Exercise>
Could every line of the data be printed exactly as it reads?

Supplied data>
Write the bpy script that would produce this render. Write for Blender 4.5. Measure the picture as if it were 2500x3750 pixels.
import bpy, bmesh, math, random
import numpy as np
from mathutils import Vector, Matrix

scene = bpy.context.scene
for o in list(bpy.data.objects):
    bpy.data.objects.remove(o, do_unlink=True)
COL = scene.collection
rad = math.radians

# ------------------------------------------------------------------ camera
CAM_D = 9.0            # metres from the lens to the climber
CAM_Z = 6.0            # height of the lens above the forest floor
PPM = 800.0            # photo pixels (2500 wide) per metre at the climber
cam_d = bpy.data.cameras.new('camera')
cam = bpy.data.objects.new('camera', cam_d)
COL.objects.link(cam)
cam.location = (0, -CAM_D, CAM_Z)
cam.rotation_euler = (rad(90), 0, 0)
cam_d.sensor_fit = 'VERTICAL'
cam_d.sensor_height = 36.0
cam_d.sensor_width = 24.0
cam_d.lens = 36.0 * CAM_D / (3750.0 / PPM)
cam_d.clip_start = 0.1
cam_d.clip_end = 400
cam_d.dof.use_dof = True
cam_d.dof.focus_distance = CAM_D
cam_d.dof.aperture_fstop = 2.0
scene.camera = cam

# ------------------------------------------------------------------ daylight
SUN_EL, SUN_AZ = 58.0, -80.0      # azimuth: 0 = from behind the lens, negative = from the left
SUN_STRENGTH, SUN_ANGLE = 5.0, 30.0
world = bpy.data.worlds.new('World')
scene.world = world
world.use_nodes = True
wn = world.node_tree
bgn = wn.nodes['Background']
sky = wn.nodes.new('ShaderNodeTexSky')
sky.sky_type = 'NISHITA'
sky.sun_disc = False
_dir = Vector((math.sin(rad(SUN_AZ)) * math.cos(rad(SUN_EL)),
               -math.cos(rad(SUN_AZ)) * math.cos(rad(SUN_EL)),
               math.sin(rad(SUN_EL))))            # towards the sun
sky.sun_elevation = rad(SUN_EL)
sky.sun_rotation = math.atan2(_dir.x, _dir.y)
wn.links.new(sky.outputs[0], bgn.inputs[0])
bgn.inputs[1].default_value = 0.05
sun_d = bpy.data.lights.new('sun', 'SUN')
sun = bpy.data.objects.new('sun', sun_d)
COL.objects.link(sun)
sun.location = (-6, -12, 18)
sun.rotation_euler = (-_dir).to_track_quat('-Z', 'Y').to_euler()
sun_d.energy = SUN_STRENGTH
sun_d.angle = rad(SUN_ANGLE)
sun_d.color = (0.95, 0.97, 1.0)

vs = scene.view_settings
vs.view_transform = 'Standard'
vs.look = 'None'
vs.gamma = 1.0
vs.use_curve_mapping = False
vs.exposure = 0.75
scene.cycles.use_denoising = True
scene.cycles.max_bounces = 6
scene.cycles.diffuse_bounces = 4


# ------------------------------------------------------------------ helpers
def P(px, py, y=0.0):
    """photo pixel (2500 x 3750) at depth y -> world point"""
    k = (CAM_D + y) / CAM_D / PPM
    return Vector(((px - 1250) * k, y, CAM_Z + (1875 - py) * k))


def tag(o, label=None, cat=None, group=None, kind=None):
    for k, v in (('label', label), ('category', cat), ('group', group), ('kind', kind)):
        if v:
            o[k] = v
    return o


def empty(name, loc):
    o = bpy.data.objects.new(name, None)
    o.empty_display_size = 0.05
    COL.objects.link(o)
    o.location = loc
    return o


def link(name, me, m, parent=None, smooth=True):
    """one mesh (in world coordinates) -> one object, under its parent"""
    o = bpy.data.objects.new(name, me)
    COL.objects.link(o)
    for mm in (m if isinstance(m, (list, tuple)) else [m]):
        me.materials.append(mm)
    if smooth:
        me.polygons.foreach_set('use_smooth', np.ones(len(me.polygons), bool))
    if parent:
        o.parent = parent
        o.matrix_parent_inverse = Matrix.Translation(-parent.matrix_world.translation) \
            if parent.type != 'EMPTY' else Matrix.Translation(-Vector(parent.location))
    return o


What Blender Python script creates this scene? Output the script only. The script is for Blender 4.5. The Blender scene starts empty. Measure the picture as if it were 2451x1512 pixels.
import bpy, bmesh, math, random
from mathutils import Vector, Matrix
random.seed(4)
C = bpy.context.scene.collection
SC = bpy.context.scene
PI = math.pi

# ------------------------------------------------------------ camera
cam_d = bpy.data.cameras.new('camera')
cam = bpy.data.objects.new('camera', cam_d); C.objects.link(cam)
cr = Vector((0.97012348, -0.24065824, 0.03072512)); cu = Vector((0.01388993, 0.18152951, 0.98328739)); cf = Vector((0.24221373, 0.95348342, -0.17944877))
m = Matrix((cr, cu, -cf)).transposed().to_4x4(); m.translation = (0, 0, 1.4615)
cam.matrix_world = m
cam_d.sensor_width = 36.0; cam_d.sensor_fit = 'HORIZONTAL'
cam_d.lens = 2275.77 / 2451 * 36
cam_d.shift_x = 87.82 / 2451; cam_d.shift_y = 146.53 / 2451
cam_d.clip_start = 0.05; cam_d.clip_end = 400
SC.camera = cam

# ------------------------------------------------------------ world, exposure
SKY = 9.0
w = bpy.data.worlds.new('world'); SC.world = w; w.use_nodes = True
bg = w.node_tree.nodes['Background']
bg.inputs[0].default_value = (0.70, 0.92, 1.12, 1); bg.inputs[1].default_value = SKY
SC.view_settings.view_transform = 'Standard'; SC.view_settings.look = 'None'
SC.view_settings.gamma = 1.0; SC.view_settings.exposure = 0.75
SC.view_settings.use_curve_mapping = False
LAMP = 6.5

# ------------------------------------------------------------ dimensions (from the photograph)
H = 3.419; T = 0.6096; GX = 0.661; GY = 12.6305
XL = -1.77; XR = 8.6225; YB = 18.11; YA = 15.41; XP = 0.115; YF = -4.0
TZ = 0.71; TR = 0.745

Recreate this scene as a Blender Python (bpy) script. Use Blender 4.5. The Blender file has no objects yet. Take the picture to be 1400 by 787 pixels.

Output>
Write the bpy script that would produce this render. Write for Blender 4.5. Measure the picture as if it were 2500x3750 pixels.
import bpy, bmesh, math, random
import numpy as np
from mathutils import Vector, Matrix

scene = bpy.context.scene
for o in list(bpy.data.objects):
    bpy.data.objects.remove(o, do_unlink=True)
COL = scene.collection
rad = math.radians

# ------------------------------------------------------------------ camera
CAM_D = 9.0            # metres from the lens to the climber
CAM_Z = 6.0            # height of the lens above the forest floor
PPM = 800.0            # photo pixels (2500 wide) per metre at the climber
cam_d = bpy.data.cameras.new('camera')
cam = bpy.data.objects.new('camera', cam_d)
COL.objects.link(cam)
cam.location = (0, -CAM_D, CAM_Z)
cam.rotation_euler = (rad(90), 0, 0)
cam_d.sensor_fit = 'VERTICAL'
cam_d.sensor_height = 36.0
cam_d.sensor_width = 24.0
cam_d.lens = 36.0 * CAM_D / (3750.0 / PPM)
cam_d.clip_start = 0.1
cam_d.clip_end = 400
cam_d.dof.use_dof = True
cam_d.dof.focus_distance = CAM_D
cam_d.dof.aperture_fstop = 2.0
scene.camera = cam

# ------------------------------------------------------------------ daylight
SUN_EL, SUN_AZ = 58.0, -80.0      # azimuth: 0 = from behind the lens, negative = from the left
SUN_STRENGTH, SUN_ANGLE = 5.0, 30.0
world = bpy.data.worlds.new('World')
scene.world = world
world.use_nodes = True
wn = world.node_tree
bgn = wn.nodes['Background']
sky = wn.nodes.new('ShaderNodeTexSky')
sky.sky_type = 'NISHITA'
sky.sun_disc = False
_dir = Vector((math.sin(rad(SUN_AZ)) * math.cos(rad(SUN_EL)),
               -math.cos(rad(SUN_AZ)) * math.cos(rad(SUN_EL)),
               math.sin(rad(SUN_EL))))            # towards the sun
sky.sun_elevation = rad(SUN_EL)
sky.sun_rotation = math.atan2(_dir.x, _dir.y)
wn.links.new(sky.outputs[0], bgn.inputs[0])
bgn.inputs[1].default_value = 0.05
sun_d = bpy.data.lights.new('sun', 'SUN')
sun = bpy.data.objects.new('sun', sun_d)
COL.objects.link(sun)
sun.location = (-6, -12, 18)
sun.rotation_euler = (-_dir).to_track_quat('-Z', 'Y').to_euler()
sun_d.energy = SUN_STRENGTH
sun_d.angle = rad(SUN_ANGLE)
sun_d.color = (0.95, 0.97, 1.0)

vs = scene.view_settings
vs.view_transform = 'Standard'
vs.look = 'None'
vs.gamma = 1.0
vs.use_curve_mapping = False
vs.exposure = 0.75
scene.cycles.use_denoising = True
scene.cycles.max_bounces = 6
scene.cycles.diffuse_bounces = 4


# ------------------------------------------------------------------ helpers
def P(px, py, y=0.0):
    """photo pixel (2500 x 3750) at depth y -> world point"""
    k = (CAM_D + y) / CAM_D / PPM
    return Vector(((px - 1250) * k, y, CAM_Z + (1875 - py) * k))


def tag(o, label=None, cat=None, group=None, kind=None):
    for k, v in (('label', label), ('category', cat), ('group', group), ('kind', kind)):
        if v:
            o[k] = v
    return o


def empty(name, loc):
    o = bpy.data.objects.new(name, None)
    o.empty_display_size = 0.05
    COL.objects.link(o)
    o.location = loc
    return o


def link(name, me, m, parent=None, smooth=True):
    """one mesh (in world coordinates) -> one object, under its parent"""
    o = bpy.data.objects.new(name, me)
    COL.objects.link(o)
    for mm in (m if isinstance(m, (list, tuple)) else [m]):
        me.materials.append(mm)
    if smooth:
        me.polygons.foreach_set('use_smooth', np.ones(len(me.polygons), bool))
    if parent:
        o.parent = parent
        o.matrix_parent_inverse = Matrix.Translation(-parent.matrix_world.translation) \
            if parent.type != 'EMPTY' else Matrix.Translation(-Vector(parent.location))
    return o


What Blender Python script creates this scene? Output the script only. The script is for Blender 4.5. The Blender scene starts empty. Measure the picture as if it were 2451x1512 pixels.
import bpy, bmesh, math, random
from mathutils import Vector, Matrix
random.seed(4)
C = bpy.context.scene.collection
SC = bpy.context.scene
PI = math.pi

# ------------------------------------------------------------ camera
cam_d = bpy.data.cameras.new('camera')
cam = bpy.data.objects.new('camera', cam_d); C.objects.link(cam)
cr = Vector((0.97012348, -0.24065824, 0.03072512)); cu = Vector((0.01388993, 0.18152951, 0.98328739)); cf = Vector((0.24221373, 0.95348342, -0.17944877))
m = Matrix((cr, cu, -cf)).transposed().to_4x4(); m.translation = (0, 0, 1.4615)
cam.matrix_world = m
cam_d.sensor_width = 36.0; cam_d.sensor_fit = 'HORIZONTAL'
cam_d.lens = 2275.77 / 2451 * 36
cam_d.shift_x = 87.82 / 2451; cam_d.shift_y = 146.53 / 2451
cam_d.clip_start = 0.05; cam_d.clip_end = 400
SC.camera = cam

# ------------------------------------------------------------ world, exposure
SKY = 9.0
w = bpy.data.worlds.new('world'); SC.world = w; w.use_nodes = True
bg = w.node_tree.nodes['Background']
bg.inputs[0].default_value = (0.70, 0.92, 1.12, 1); bg.inputs[1].default_value = SKY
SC.view_settings.view_transform = 'Standard'; SC.view_settings.look = 'None'
SC.view_settings.gamma = 1.0; SC.view_settings.exposure = 0.75
SC.view_settings.use_curve_mapping = False
LAMP = 6.5

# ------------------------------------------------------------ dimensions (from the photograph)
H = 3.419; T = 0.6096; GX = 0.661; GY = 12.6305
XL = -1.77; XR = 8.6225; YB = 18.11; YA = 15.41; XP = 0.115; YF = -4.0
TZ = 0.71; TR = 0.745

Recreate this scene as a Blender Python (bpy) script. Use Blender 4.5. The Blender file has no objects yet. Take the picture to be 1400 by 787 pixels.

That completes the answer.